Sarà un caso che il pensiero
anarchico è stato ed è osteggiato dal fascismo, dal massimalismo comunista, dal
liberalesimo e dal capitalismo?
Una cosa è certa comunque Cospito e gli sparuti violenti nelle piazze sarebbero anarchici?”
Restando nel campo pseudo libertario è utile rammentare questa nota in Lezioni di Anarchia Edicola 518: Si rinunci all’ingenuità ma anche alla mera speranza: perché la ribellione è un fatto istintivo, mentre l’anarchia è una squisita questione progettuale.
E per chiudere ricordiamo un grande artista libertario che scrisse mentre dipingeva i suoi paesaggi sociali urbani e rurali:
« Il primo disegno rappresenta un povero vecchio filosofo che, dopo aver creduto che era giunto il momento, guarda ironicamente la grande città che dorme; vede il sole sorgere radioso e, fissandolo molto attentamente, vede scritta in lettere luminose la parola ANARCHIA; la Tour Eiffel cerca di nascondere il sole allo sguardo del filosofo, ma non è ancora abbastanza alta e abbastanza larga per celare l’astro che c’illumina.

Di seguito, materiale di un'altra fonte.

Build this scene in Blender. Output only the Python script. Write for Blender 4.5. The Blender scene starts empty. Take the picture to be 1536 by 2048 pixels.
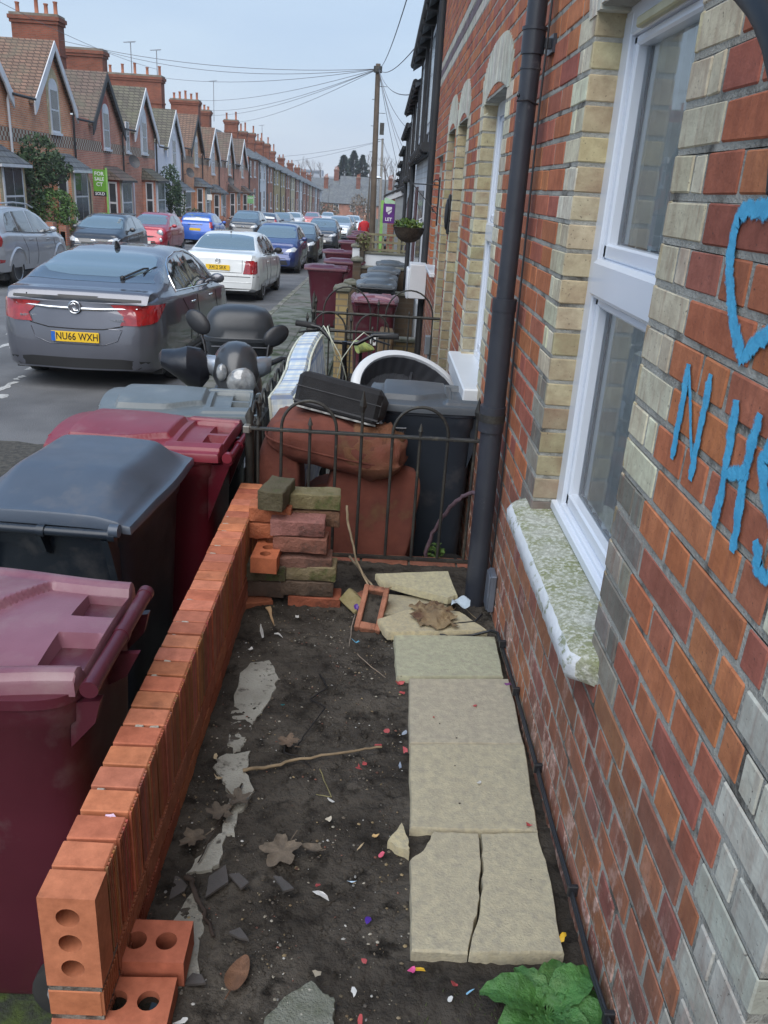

Questo filosofo rappresenta il tempo, poiché ha una clessidra presso di sé, che sarà ben presto vuota e che egli s’accinge a rigirare per iniziare una nuova era. Vedi che è del simbolismo!…
(Pissarro)
Il fondamento dell anarchia, quella autentica è a mio avviso l’educazione, meglio se incidentale,il mutuo appoggio, l’auto organizzazione, la non violenza.